# What to produce
Leave out the images and repeat the listing below without a single change.

# Given data

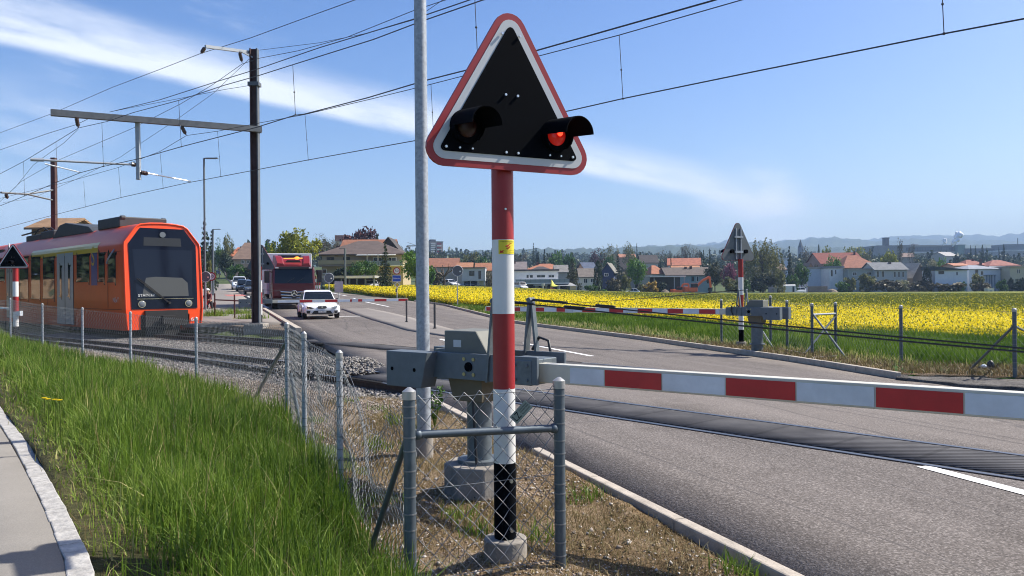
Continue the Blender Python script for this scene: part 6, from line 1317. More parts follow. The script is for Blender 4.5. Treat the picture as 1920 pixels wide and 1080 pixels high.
house('pale roofed house before the factory', 1770, 1800, 480, 473, 520, 12, 20, (.5, .45, .4), 'gable', (.38, .36, .34), grp=g3)
house('brown roofed house below the factory', 1693, 1712, 482, 475, 470, 10, -20, (.4, .33, .28), 'gable', (.28, .2, .16), grp=g3)
# factory
def ex_fac(t, fx, fz, D):
    MB().box(fx(1668), fx(1674.5), 8, 16, 0, fz(444.5)).build('tower', wallm((.09, .095, .105)), t); MB().box(fx(1667.4), fx(1675), 7.6, 16.4, fz(446), fz(444)).build('tower_cap', wallm((.07, .075, .085)), t)
    MB().box(fx(1717), fx(1727), 5, 15, fz(461), fz(457.5)).build('roof_light', wallm((.4, .38, .36)), t)
    MB().box(fx(1706), fx(1797), -.6, -.05, fz(461.5), fz(459.8)).build('fascia', wallm((.42, .38, .35)), t); MB().box(fx(1706), fx(1797), -1.2, -.06, fz(475), fz(472.6)).build('canopy', wallm((.55, .53, .5)), t)
    f = MB().box(fx(1700), fx(1797), -.2, -.02, fz(470.5), fz(464)).build('window', M_PLASTIC, t); q = MB()
    for x in range(1701, 1797, 5): q.box(fx(x), fx(x + 4), -.26, -.2, fz(470), fz(464.6))
    q.build('pane', mat('factory_glass', (.10, .12, .15), .2), f)
house('long grey factory hall with a dark square tower on the skyline', 1645, 1798, 461, 459.5, 860, 60, 0, (.22, .21, .20), 'flat', (.22, .20, .19), extra=ex_fac, cat='factory', name='factory_hall')
house('green block at the right end of the factory hall', 1797.5, 1810.5, 459.5, 458.6, 852, 40, 0, (.16, .24, .21), 'flat', GR, cat='factory', name='factory_block')
house('low dark factory wing right of the green block', 1811, 1866, 467, 465.6, 850, 40, 0, (.10, .11, .13), 'flat', (.12, .13, .15), cat='factory', name='factory_wing')
house('long white hall at the right edge of the skyline', 1884, 1960, 471, 468, 700, 30, 0, (.40, .38, .36), 'flat', (.62, .62, .6), cat='factory', name='white_hall')
house('grey works building with a thin mast at the right skyline', 1888, 1940, 461.5, 457.5, 950, 30, 0, (.17, .18, .20), 'flat', (.2, .21, .23), cat='factory', name='works_building', extra=lambda t, fx, fz, D: MB().cyl((fx(1914), 5, fz(460)), (fx(1914), 5, fz(446)), .5, n=6).build('mast', M_GALVD, t))
# church
q = P(1501, 470, 1000); g = float(hz(q.x, q.y)); t = thing('church', 'slim dark church spire on the skyline right of the far signal', 'church', (q.x, 1000, g)); zz = lambda y: pz(1501, y, 1000) - g
MB().box(-2.6, 2.6, -2.6, 2.6, -1, zz(464)).build('tower', wallm((.16, .16, .17)), t); MB().cyl((0, 0, zz(464)), (0, 0, zz(449)), 3.4, .15, n=8).build('spire', roofm((.06, .065, .07)), t); MB().box(2.6, 18, -4, 4, -1, zz(472)).build('nave', wallm((.3, .29, .28)), t)
# steam
def steam(label, px, y0, y1, wpx, Y):
    q = P(px, y0, Y); t = thing('steam_plume', label, 'steam', (q.x, Y, q.z), 0, 'steam plumes over the factory'); h = pz(px, y1, Y) - q.z; m = MB(); k = Y / FP; r_ = random.Random(int(px))
    for i in range(26):
        u = i / 25; r = (.25 + .75 * u) * wpx * .32 * k * r_.uniform(.6, 1.15) * (1 if u < .85 else .7); m.sph((u * wpx * .9 * k + r_.uniform(-.35, .35) * wpx * k * (.2 + u * .7), r_.uniform(-3, 3), u * h), r, r, r * 1.1, 9, 6)
    o = m.build('vapour', mat('steam_white', (.95, .95, .95), 1.0, spec=0), t, smooth=80); o['kind'] = 'stuff'
    d = o.modifiers.new('d', 'DISPLACE'); tx = bpy.data.textures.new('steam', 'CLOUDS'); tx.noise_scale = 3.5; d.texture = tx; d.strength = 3.0; d.texture_coords = 'LOCAL'
steam('larger white steam plume leaning right above the factory roof', 1785, 462, 437, 16, 830)
steam('smaller white steam puff left of the larger plume', 1768, 461, 448, 8, 830)
# cranes far left
def crane(label, px, ytop, Y, jib0, jib1):
    q = P(px, ytop, Y); g = float(hz(q.x, q.y)); t = thing('tower_crane', label, 'crane', (q.x, Y, g), 0, 'tower cranes on the skyline'); h = q.z - g; k = Y / FP; m = MB(); mc = mat('crane_paint', (.35, .28, .22) if px > 700 else (.5, .06, .06), .5)
    for sx in (-.7, .7):
        for sy in (-.7, .7): m.bar((sx * .5, sy * .5, 0), (sx * .5, sy * .5, h), .12, .12)
    for i in range(14): z = h * i / 14; m.bar((-.35, -.35, z), (.35, -.35, z + h / 14), .08, .08)
    m.build('tower', mc, t); m = MB(); m.bar((jib0 * k, 0, h), (jib1 * k, 0, h), .5, .5); m.bar((jib0 * .8 * k, 0, h + 1.8), (jib1 * .9 * k, 0, h + .4), .2, .2); m.box(jib0 * k - .3, jib0 * k + .8, -.3, .3, h - .8, h); m.build('jib', mc, t)
    m = MB(); m.box(-.5, .5, -1.3, -.5, h - 1.8, h - .6); m.build('cab', mc, t)
crane('distant tower crane with a short jib beside the lamp post', 768, 461, 420, -5, 12)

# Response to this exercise
Continue the Blender Python script for this scene: part 6, from line 1317. More parts follow. The script is for Blender 4.5. Treat the picture as 1920 pixels wide and 1080 pixels high.
house('pale roofed house before the factory', 1770, 1800, 480, 473, 520, 12, 20, (.5, .45, .4), 'gable', (.38, .36, .34), grp=g3)
house('brown roofed house below the factory', 1693, 1712, 482, 475, 470, 10, -20, (.4, .33, .28), 'gable', (.28, .2, .16), grp=g3)
# factory
def ex_fac(t, fx, fz, D):
    MB().box(fx(1668), fx(1674.5), 8, 16, 0, fz(444.5)).build('tower', wallm((.09, .095, .105)), t); MB().box(fx(1667.4), fx(1675), 7.6, 16.4, fz(446), fz(444)).build('tower_cap', wallm((.07, .075, .085)), t)
    MB().box(fx(1717), fx(1727), 5, 15, fz(461), fz(457.5)).build('roof_light', wallm((.4, .38, .36)), t)
    MB().box(fx(1706), fx(1797), -.6, -.05, fz(461.5), fz(459.8)).build('fascia', wallm((.42, .38, .35)), t); MB().box(fx(1706), fx(1797), -1.2, -.06, fz(475), fz(472.6)).build('canopy', wallm((.55, .53, .5)), t)
    f = MB().box(fx(1700), fx(1797), -.2, -.02, fz(470.5), fz(464)).build('window', M_PLASTIC, t); q = MB()
    for x in range(1701, 1797, 5): q.box(fx(x), fx(x + 4), -.26, -.2, fz(470), fz(464.6))
    q.build('pane', mat('factory_glass', (.10, .12, .15), .2), f)
house('long grey factory hall with a dark square tower on the skyline', 1645, 1798, 461, 459.5, 860, 60, 0, (.22, .21, .20), 'flat', (.22, .20, .19), extra=ex_fac, cat='factory', name='factory_hall')
house('green block at the right end of the factory hall', 1797.5, 1810.5, 459.5, 458.6, 852, 40, 0, (.16, .24, .21), 'flat', GR, cat='factory', name='factory_block')
house('low dark factory wing right of the green block', 1811, 1866, 467, 465.6, 850, 40, 0, (.10, .11, .13), 'flat', (.12, .13, .15), cat='factory', name='factory_wing')
house('long white hall at the right edge of the skyline', 1884, 1960, 471, 468, 700, 30, 0, (.40, .38, .36), 'flat', (.62, .62, .6), cat='factory', name='white_hall')
house('grey works building with a thin mast at the right skyline', 1888, 1940, 461.5, 457.5, 950, 30, 0, (.17, .18, .20), 'flat', (.2, .21, .23), cat='factory', name='works_building', extra=lambda t, fx, fz, D: MB().cyl((fx(1914), 5, fz(460)), (fx(1914), 5, fz(446)), .5, n=6).build('mast', M_GALVD, t))
# church
q = P(1501, 470, 1000); g = float(hz(q.x, q.y)); t = thing('church', 'slim dark church spire on the skyline right of the far signal', 'church', (q.x, 1000, g)); zz = lambda y: pz(1501, y, 1000) - g
MB().box(-2.6, 2.6, -2.6, 2.6, -1, zz(464)).build('tower', wallm((.16, .16, .17)), t); MB().cyl((0, 0, zz(464)), (0, 0, zz(449)), 3.4, .15, n=8).build('spire', roofm((.06, .065, .07)), t); MB().box(2.6, 18, -4, 4, -1, zz(472)).build('nave', wallm((.3, .29, .28)), t)
# steam
def steam(label, px, y0, y1, wpx, Y):
    q = P(px, y0, Y); t = thing('steam_plume', label, 'steam', (q.x, Y, q.z), 0, 'steam plumes over the factory'); h = pz(px, y1, Y) - q.z; m = MB(); k = Y / FP; r_ = random.Random(int(px))
    for i in range(26):
        u = i / 25; r = (.25 + .75 * u) * wpx * .32 * k * r_.uniform(.6, 1.15) * (1 if u < .85 else .7); m.sph((u * wpx * .9 * k + r_.uniform(-.35, .35) * wpx * k * (.2 + u * .7), r_.uniform(-3, 3), u * h), r, r, r * 1.1, 9, 6)
    o = m.build('vapour', mat('steam_white', (.95, .95, .95), 1.0, spec=0), t, smooth=80); o['kind'] = 'stuff'
    d = o.modifiers.new('d', 'DISPLACE'); tx = bpy.data.textures.new('steam', 'CLOUDS'); tx.noise_scale = 3.5; d.texture = tx; d.strength = 3.0; d.texture_coords = 'LOCAL'
steam('larger white steam plume leaning right above the factory roof', 1785, 462, 437, 16, 830)
steam('smaller white steam puff left of the larger plume', 1768, 461, 448, 8, 830)
# cranes far left
def crane(label, px, ytop, Y, jib0, jib1):
    q = P(px, ytop, Y); g = float(hz(q.x, q.y)); t = thing('tower_crane', label, 'crane', (q.x, Y, g), 0, 'tower cranes on the skyline'); h = q.z - g; k = Y / FP; m = MB(); mc = mat('crane_paint', (.35, .28, .22) if px > 700 else (.5, .06, .06), .5)
    for sx in (-.7, .7):
        for sy in (-.7, .7): m.bar((sx * .5, sy * .5, 0), (sx * .5, sy * .5, h), .12, .12)
    for i in range(14): z = h * i / 14; m.bar((-.35, -.35, z), (.35, -.35, z + h / 14), .08, .08)
    m.build('tower', mc, t); m = MB(); m.bar((jib0 * k, 0, h), (jib1 * k, 0, h), .5, .5); m.bar((jib0 * .8 * k, 0, h + 1.8), (jib1 * .9 * k, 0, h + .4), .2, .2); m.box(jib0 * k - .3, jib0 * k + .8, -.3, .3, h - .8, h); m.build('jib', mc, t)
    m = MB(); m.box(-.5, .5, -1.3, -.5, h - 1.8, h - .6); m.build('cab', mc, t)
crane('distant tower crane with a short jib beside the lamp post', 768, 461, 420, -5, 12)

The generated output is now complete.